USC’s Student Government is based on a fundamentally wrong vision of campus politics. To understand why, we have to look at the assumption Student Government is based on: The idea students can work with the administration to make our campus a better place.
This assumption is the basis of Student Government’s structure. Unfortunately, this assumption is incorrect.
Student Government is essentially an extension of the administration itself — it gets all of its funding from the board of trustees, and the president of the university has a total veto of any Student Government bill.
If you’ve been paying attention to any of the news around campus, it should be clear the administration does not care one bit about what students, or their representatives in Student Government, want.
If university administration cared, then David Voros would have been fired years ago because of the sexual harassment lawsuits against him. If university administration cared, then the Wellness and Fitness Center and the library would have already been renamed after people who weren't horrible racists. If university administration cared, then we’d have more accessible mental health services on campus than the existing ones, which can be difficult to schedule and are limited to 10 free sessions per year.

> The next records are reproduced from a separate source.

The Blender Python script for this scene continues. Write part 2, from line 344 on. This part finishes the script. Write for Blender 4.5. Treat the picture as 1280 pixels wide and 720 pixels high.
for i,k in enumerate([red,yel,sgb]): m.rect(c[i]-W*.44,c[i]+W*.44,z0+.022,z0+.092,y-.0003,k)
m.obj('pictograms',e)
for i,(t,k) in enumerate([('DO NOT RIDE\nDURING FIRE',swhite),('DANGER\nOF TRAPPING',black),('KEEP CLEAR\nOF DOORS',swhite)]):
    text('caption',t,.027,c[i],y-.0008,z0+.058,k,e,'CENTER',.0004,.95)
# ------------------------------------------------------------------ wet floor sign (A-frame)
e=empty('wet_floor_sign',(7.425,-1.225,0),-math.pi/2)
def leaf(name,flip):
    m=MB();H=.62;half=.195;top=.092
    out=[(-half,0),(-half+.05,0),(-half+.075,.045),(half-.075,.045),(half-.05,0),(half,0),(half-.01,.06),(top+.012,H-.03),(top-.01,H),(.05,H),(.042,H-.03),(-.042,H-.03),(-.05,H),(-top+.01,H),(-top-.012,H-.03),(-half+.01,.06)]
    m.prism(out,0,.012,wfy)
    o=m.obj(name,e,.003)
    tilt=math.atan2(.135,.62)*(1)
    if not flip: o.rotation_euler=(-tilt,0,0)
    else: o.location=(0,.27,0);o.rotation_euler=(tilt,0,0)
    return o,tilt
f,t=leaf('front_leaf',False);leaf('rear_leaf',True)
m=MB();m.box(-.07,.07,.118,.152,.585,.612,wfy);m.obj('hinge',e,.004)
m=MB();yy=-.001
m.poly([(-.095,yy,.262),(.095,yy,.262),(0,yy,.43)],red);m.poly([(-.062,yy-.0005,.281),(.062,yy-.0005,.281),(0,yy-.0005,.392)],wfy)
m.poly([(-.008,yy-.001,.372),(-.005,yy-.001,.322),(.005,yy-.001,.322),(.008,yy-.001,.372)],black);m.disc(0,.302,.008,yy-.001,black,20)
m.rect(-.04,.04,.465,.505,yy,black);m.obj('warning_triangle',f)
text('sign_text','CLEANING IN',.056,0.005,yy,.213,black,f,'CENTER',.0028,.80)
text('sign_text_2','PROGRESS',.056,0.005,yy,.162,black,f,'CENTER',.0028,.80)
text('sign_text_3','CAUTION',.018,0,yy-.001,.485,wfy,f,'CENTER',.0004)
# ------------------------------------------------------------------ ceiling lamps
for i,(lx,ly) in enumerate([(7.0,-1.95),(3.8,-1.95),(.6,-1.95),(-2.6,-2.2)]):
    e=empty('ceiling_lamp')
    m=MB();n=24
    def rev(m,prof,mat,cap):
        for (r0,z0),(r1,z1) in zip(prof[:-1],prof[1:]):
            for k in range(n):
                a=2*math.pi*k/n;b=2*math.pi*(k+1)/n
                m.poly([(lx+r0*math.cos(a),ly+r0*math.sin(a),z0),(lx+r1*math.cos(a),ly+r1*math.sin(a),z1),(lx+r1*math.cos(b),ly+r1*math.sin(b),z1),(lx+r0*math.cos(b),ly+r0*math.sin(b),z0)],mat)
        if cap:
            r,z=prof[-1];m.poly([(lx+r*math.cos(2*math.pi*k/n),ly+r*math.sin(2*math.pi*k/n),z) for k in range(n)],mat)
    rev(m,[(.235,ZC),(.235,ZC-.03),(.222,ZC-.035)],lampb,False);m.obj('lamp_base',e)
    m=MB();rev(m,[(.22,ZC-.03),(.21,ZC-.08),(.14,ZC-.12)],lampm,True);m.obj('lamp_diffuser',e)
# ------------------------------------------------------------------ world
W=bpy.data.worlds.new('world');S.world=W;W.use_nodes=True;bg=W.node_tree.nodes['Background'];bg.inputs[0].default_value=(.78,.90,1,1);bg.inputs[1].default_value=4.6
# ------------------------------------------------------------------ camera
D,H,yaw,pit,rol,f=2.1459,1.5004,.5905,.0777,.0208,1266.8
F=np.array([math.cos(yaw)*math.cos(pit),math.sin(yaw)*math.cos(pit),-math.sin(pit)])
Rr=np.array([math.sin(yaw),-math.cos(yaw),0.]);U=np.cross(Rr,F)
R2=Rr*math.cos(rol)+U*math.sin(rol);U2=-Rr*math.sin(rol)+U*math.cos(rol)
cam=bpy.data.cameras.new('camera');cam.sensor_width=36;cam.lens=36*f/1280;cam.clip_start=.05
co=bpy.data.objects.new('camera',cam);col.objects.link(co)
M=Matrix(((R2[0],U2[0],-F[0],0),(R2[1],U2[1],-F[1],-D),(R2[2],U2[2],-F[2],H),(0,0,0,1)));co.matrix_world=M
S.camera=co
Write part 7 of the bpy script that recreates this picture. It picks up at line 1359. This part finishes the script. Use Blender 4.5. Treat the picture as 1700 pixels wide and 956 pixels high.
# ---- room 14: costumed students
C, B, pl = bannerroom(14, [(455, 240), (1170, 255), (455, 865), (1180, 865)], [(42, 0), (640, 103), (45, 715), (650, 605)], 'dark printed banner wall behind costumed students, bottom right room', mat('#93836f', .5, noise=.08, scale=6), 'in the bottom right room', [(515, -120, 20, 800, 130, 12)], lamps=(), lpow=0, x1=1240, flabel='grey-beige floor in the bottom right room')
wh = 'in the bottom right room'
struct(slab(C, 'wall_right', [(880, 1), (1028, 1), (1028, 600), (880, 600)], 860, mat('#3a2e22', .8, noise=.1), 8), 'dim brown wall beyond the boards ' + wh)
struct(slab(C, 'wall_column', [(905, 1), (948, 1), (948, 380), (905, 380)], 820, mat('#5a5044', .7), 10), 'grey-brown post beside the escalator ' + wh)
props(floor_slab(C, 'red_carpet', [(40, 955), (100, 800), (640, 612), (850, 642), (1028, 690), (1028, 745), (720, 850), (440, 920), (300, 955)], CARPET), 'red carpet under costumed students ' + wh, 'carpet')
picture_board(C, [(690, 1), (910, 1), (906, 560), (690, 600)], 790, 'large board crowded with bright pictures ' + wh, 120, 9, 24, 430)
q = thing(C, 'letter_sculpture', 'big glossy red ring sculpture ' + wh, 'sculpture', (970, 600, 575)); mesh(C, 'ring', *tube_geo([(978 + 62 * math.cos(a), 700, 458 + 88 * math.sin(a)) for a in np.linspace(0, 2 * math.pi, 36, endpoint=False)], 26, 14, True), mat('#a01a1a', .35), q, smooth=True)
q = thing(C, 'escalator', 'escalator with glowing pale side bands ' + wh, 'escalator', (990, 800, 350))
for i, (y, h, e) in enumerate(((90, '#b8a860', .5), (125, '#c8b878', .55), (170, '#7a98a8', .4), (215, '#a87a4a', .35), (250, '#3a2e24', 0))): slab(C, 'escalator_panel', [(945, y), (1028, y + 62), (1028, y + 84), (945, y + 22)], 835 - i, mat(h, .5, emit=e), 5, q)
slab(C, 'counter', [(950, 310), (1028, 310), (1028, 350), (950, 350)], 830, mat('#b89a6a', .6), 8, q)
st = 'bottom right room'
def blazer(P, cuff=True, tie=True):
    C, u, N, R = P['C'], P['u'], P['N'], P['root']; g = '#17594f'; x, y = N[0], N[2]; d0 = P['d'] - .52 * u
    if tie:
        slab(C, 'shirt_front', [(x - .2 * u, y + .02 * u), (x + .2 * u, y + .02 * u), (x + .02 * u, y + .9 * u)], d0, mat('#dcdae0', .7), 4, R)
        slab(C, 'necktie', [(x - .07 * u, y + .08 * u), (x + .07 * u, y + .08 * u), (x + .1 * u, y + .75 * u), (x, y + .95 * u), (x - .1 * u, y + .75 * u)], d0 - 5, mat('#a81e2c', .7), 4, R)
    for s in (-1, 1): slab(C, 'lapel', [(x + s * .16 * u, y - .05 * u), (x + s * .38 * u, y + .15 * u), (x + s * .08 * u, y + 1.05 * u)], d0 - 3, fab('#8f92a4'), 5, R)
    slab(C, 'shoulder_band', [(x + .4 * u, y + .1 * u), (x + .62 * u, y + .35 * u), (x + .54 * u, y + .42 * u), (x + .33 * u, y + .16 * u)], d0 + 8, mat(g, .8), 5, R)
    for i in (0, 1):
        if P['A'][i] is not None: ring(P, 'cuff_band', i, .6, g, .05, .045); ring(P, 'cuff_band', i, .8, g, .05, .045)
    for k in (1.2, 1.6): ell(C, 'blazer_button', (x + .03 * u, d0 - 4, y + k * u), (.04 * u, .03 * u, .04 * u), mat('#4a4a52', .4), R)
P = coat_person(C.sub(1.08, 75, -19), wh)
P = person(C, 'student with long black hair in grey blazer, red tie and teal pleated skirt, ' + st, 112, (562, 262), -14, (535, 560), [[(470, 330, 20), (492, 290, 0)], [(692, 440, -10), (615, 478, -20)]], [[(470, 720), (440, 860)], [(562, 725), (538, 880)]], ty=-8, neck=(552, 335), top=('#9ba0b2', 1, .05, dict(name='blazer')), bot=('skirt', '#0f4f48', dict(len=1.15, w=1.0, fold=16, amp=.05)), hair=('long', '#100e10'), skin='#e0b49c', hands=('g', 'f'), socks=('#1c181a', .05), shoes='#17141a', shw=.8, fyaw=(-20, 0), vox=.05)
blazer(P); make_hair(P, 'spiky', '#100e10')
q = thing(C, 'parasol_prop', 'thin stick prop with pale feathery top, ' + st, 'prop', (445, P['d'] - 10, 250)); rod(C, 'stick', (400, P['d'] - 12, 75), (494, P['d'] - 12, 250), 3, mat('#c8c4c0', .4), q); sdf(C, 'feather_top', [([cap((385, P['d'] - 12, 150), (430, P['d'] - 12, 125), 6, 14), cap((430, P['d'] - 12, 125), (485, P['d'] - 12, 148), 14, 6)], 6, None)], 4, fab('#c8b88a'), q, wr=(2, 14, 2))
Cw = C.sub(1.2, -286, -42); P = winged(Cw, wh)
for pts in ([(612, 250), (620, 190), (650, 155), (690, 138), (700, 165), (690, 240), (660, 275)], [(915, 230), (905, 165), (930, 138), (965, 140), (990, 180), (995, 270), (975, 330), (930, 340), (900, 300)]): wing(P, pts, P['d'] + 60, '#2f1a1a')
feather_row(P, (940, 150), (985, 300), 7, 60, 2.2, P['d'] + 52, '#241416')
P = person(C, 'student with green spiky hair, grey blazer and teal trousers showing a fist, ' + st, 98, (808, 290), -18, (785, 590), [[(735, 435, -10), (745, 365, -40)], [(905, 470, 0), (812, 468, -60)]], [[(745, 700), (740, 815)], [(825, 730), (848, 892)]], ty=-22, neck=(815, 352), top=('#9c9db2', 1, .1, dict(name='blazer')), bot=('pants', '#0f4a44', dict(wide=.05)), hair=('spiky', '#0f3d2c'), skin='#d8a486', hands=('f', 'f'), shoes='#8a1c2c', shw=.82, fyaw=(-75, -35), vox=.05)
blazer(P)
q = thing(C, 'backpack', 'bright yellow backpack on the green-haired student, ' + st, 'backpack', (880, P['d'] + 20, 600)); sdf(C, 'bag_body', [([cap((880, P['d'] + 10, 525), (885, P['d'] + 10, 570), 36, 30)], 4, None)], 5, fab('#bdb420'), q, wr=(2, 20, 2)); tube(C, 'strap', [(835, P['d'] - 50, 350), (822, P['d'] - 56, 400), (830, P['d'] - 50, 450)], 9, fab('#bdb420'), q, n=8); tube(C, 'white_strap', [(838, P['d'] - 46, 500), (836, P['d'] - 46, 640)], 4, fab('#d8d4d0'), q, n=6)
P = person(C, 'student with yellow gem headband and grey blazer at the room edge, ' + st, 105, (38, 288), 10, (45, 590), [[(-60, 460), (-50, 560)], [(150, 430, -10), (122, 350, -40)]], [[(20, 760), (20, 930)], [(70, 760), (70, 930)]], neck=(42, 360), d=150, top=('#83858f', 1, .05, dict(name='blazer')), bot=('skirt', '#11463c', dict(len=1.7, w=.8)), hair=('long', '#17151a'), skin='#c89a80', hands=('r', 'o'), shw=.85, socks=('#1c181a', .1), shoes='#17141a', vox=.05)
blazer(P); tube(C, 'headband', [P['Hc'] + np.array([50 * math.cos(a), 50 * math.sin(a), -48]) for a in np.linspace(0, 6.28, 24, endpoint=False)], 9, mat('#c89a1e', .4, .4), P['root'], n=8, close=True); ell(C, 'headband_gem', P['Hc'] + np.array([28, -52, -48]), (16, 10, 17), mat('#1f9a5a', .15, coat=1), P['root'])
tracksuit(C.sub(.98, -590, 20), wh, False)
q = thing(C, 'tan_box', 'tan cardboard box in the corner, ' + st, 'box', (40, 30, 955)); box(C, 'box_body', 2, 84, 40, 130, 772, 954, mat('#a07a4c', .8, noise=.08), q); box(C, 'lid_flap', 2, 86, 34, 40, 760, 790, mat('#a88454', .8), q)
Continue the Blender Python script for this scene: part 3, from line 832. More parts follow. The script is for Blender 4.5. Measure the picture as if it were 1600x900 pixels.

Even if Student Government wanted to take action on these issues — and many of its members do — there’s very little they could actually do about them.
President Bob Caslen and his staff can ignore as many resolutions as the student senate passes because a bill on his desk has absolutely no impact on the operation of the university if he decides not to sign it.
Thankfully, just because Student Government is powerless, it doesn’t mean the student body is.
Unlike our elected officers, we have no obligation to be respectful and professional towards the administration, and we certainly don’t have to keep our political activity inside the bounds of Robert’s Rules of Order.
The student body’s power rests in the simple fact that the university does not function without its students. We have the power to force the administration’s hand.
Our fellow students at Columbia University are demonstrating this power as we speak. More than 1,100 of them are participating in a tuition strike in protest of the university’s high tuition and failure to address social justice issues on-campus.
The strike, organized by the Columbia University-Barnard College chapter of the Young Democratic Socialists of America, is already working. By refusing to pay their tuition for the spring semester, the student activists have already pushed their school to divest from fossil fuel companies.
This type of aggressive student activism isn’t limited to elite Ivy League universities. In fact, our own school has a history of student rebellion. On May 7, 1970, hundreds of student protestors demonstrated on the Horseshoe in response to the Kent State massacre that occurred a few days prior.
Over the next week, the protests would expand to address the Vietnam War and police abuse and racism on campus. Students’ anger boiled over, and, by the end of the week, protestors occupied Russell House, trashed the administration building, attacked National Guard soldiers and were tear-gassed. Dozens of students were arrested and suspended.
These protests' aggressiveness was not fueled by Student Government; it was fueled by students who were willing to take direct action. In fact, the USC Student Government stopped supporting the protests in 1970 as soon as the protestors moved into Russell House.
The problems that students face on campus — including high tuition, racism, sexual harassment and poor mental health — will not be solved by the goodwill of the university administration.
These issues on campus will only be solved if students are willing to take matters into their own hands and disrupt business as usual to the extent that the administration has no choice but to concede. Student Government can pass as many resolutions as it wants, but real campus politics will be going on outside the senate chamber.
Hopefully, the chamber's newest occupants will recognize this reality and will add their voices to the growing demands for real change.